*Source data*:

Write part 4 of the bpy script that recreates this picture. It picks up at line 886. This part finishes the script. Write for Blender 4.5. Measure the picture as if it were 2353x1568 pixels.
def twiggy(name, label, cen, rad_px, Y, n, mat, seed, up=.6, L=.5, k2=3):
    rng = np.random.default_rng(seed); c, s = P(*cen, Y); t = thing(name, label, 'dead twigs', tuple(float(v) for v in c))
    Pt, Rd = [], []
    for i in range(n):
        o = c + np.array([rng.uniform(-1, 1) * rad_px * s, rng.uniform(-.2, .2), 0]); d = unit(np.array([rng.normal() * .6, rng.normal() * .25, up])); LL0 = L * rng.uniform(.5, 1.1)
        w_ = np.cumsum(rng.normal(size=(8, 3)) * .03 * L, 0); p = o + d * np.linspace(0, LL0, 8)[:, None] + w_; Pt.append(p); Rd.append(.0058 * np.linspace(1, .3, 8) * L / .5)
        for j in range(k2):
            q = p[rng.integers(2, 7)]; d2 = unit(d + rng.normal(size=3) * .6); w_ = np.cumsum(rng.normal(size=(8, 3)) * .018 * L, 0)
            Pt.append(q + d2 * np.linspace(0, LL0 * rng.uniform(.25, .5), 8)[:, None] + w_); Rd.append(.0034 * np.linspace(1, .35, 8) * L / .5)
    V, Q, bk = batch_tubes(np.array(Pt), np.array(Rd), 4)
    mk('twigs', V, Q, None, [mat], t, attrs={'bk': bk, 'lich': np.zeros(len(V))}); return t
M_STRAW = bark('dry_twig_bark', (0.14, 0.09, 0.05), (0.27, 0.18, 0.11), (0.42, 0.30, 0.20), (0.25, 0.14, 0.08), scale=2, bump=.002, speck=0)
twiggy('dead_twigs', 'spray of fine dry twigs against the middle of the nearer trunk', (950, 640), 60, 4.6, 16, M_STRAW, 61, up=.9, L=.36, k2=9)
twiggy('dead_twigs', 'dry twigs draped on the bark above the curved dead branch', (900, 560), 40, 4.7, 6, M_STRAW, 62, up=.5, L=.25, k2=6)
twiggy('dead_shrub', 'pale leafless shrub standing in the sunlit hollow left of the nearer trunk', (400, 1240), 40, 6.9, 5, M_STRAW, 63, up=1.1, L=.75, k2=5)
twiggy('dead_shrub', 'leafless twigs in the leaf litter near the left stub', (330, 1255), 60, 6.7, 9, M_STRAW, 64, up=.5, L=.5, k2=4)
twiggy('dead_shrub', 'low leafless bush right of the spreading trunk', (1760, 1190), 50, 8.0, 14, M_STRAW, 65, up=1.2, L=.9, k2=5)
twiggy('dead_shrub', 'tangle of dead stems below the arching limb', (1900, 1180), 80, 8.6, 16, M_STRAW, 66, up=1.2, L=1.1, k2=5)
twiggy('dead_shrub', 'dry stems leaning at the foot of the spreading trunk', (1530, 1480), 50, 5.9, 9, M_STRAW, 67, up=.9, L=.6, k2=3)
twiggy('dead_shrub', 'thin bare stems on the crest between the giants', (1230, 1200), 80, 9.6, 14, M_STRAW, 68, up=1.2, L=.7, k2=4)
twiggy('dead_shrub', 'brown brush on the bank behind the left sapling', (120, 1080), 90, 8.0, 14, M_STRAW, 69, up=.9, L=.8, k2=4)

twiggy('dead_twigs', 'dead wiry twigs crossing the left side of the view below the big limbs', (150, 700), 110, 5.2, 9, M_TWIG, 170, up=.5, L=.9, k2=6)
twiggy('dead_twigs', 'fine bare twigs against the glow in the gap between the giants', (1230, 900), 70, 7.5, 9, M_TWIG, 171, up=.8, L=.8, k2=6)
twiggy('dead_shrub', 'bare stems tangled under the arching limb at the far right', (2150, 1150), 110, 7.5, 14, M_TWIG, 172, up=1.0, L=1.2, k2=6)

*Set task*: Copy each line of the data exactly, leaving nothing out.

*Result of the task*:
Write part 4 of the bpy script that recreates this picture. It picks up at line 886. This part finishes the script. Write for Blender 4.5. Measure the picture as if it were 2353x1568 pixels.
def twiggy(name, label, cen, rad_px, Y, n, mat, seed, up=.6, L=.5, k2=3):
    rng = np.random.default_rng(seed); c, s = P(*cen, Y); t = thing(name, label, 'dead twigs', tuple(float(v) for v in c))
    Pt, Rd = [], []
    for i in range(n):
        o = c + np.array([rng.uniform(-1, 1) * rad_px * s, rng.uniform(-.2, .2), 0]); d = unit(np.array([rng.normal() * .6, rng.normal() * .25, up])); LL0 = L * rng.uniform(.5, 1.1)
        w_ = np.cumsum(rng.normal(size=(8, 3)) * .03 * L, 0); p = o + d * np.linspace(0, LL0, 8)[:, None] + w_; Pt.append(p); Rd.append(.0058 * np.linspace(1, .3, 8) * L / .5)
        for j in range(k2):
            q = p[rng.integers(2, 7)]; d2 = unit(d + rng.normal(size=3) * .6); w_ = np.cumsum(rng.normal(size=(8, 3)) * .018 * L, 0)
            Pt.append(q + d2 * np.linspace(0, LL0 * rng.uniform(.25, .5), 8)[:, None] + w_); Rd.append(.0034 * np.linspace(1, .35, 8) * L / .5)
    V, Q, bk = batch_tubes(np.array(Pt), np.array(Rd), 4)
    mk('twigs', V, Q, None, [mat], t, attrs={'bk': bk, 'lich': np.zeros(len(V))}); return t
M_STRAW = bark('dry_twig_bark', (0.14, 0.09, 0.05), (0.27, 0.18, 0.11), (0.42, 0.30, 0.20), (0.25, 0.14, 0.08), scale=2, bump=.002, speck=0)
twiggy('dead_twigs', 'spray of fine dry twigs against the middle of the nearer trunk', (950, 640), 60, 4.6, 16, M_STRAW, 61, up=.9, L=.36, k2=9)
twiggy('dead_twigs', 'dry twigs draped on the bark above the curved dead branch', (900, 560), 40, 4.7, 6, M_STRAW, 62, up=.5, L=.25, k2=6)
twiggy('dead_shrub', 'pale leafless shrub standing in the sunlit hollow left of the nearer trunk', (400, 1240), 40, 6.9, 5, M_STRAW, 63, up=1.1, L=.75, k2=5)
twiggy('dead_shrub', 'leafless twigs in the leaf litter near the left stub', (330, 1255), 60, 6.7, 9, M_STRAW, 64, up=.5, L=.5, k2=4)
twiggy('dead_shrub', 'low leafless bush right of the spreading trunk', (1760, 1190), 50, 8.0, 14, M_STRAW, 65, up=1.2, L=.9, k2=5)
twiggy('dead_shrub', 'tangle of dead stems below the arching limb', (1900, 1180), 80, 8.6, 16, M_STRAW, 66, up=1.2, L=1.1, k2=5)
twiggy('dead_shrub', 'dry stems leaning at the foot of the spreading trunk', (1530, 1480), 50, 5.9, 9, M_STRAW, 67, up=.9, L=.6, k2=3)
twiggy('dead_shrub', 'thin bare stems on the crest between the giants', (1230, 1200), 80, 9.6, 14, M_STRAW, 68, up=1.2, L=.7, k2=4)
twiggy('dead_shrub', 'brown brush on the bank behind the left sapling', (120, 1080), 90, 8.0, 14, M_STRAW, 69, up=.9, L=.8, k2=4)

twiggy('dead_twigs', 'dead wiry twigs crossing the left side of the view below the big limbs', (150, 700), 110, 5.2, 9, M_TWIG, 170, up=.5, L=.9, k2=6)
twiggy('dead_twigs', 'fine bare twigs against the glow in the gap between the giants', (1230, 900), 70, 7.5, 9, M_TWIG, 171, up=.8, L=.8, k2=6)
twiggy('dead_shrub', 'bare stems tangled under the arching limb at the far right', (2150, 1150), 110, 7.5, 14, M_TWIG, 172, up=1.0, L=1.2, k2=6)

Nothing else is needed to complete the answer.